フォークもナイフもスプーンも使わず、つまみ食い や 食べ歩き と同じカテゴリーに属し、時として軽いマナー違反にも当たりそうな、でもそこが醍醐味のいたずらっぽい食べ方。

でも考えてみたら、かの偉大な太陽王ルイ14世も手を使って食事をしていたと言うから、この食べ方がフランスで妙にしっくりくるのは、ここがご当地だからかも知れない。

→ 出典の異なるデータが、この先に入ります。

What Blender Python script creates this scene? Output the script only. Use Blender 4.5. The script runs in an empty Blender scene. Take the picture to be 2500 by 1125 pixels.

話が逸れるが、ルイ14世はグリンピースが好物だったと聞く。味もさる事ながら、あの小さなエメラルド色の一粒一粒を指で摘んで食すのが、もどかしくも遊び心があって気に入っていたのではなかろうか と想像する。

 

浸して食べる に話を戻そう。

 

お皿に残ったソースをパンに染ませる

スープにパンを浸す

カフェにビエノワズリ(菓子パン)をちょこっと浸す

半熟卵の黄身にもパンを

そして

紅茶にはマドレーヌを

 

拝啓

親愛なるプルースト様、

今朝はカフェで、貴方好みのプチデジュネと決め込んでいます。半熟卵のムイエット(細切りバゲット)添えです。

 

半熟卵の上の部分を、もういいかい?と訊ねる要領で、スプーンの背で軽く数回ノックします。モザイク状に亀裂の入った殻を指先でそっと摘んで剥がします。ここでなぜかいつも私は、頑丈そうな卵にみるみる亀裂が入って、中から恐竜の赤ちゃんが出てくるところをイメージしてしまいます。きっといつかどこかでそういった映画でも観たのでしょう。それが脳裏に残っているのでしょう。それはともかく、無事に殻が取り除かれると、ゼリー状の半透明の白身が顔を出します。核心までスプーンを入れます。すくい上げると、その下に目の覚めるような黄金の黄身が顔を出します。小さなお日様を掘り当てた気分になります。塩を小雨よろしくパラパラっと降らせて、棒状に切ったカリカリのバゲット(mouillette)を浸し、とろりとした黄色いマグマのようなそれをすくって口に運びます。お日様色が喉を通ってお腹に収まれば、1日の元気がみなぎります。

 

プルースト様、貴方ならこの食べ物をどのように表現したでしょう?

その香りや食感で夢想に誘うマドレーヌと違って、あざやかな黄色で覚醒さえ起こす、この宝探しのような食べ物を。

 

浸る行為を極めて、溺れてしまった食べ物もあります。

Pain perdu パンペルデュは、文字通りに訳すと行方不明になった(道に迷った)パン とでも言えましょうか。たっぷりのカスタードクリームに浸かっているうちに、二度と沖に上がることなく正体を眩ませてしまったパンのお菓子です。

 

ブーランジェリーのウィンドウなどで見かけると、その名前のせいでつい買ってしまいたくなるガトーの1つです。なんと言うことはない、英語で言うところのパンプディングに当たるもので、売れ残りの硬くなったパンを再びウィンドウに並べるための、いわば二番煎じのお菓子だと知っていながらも。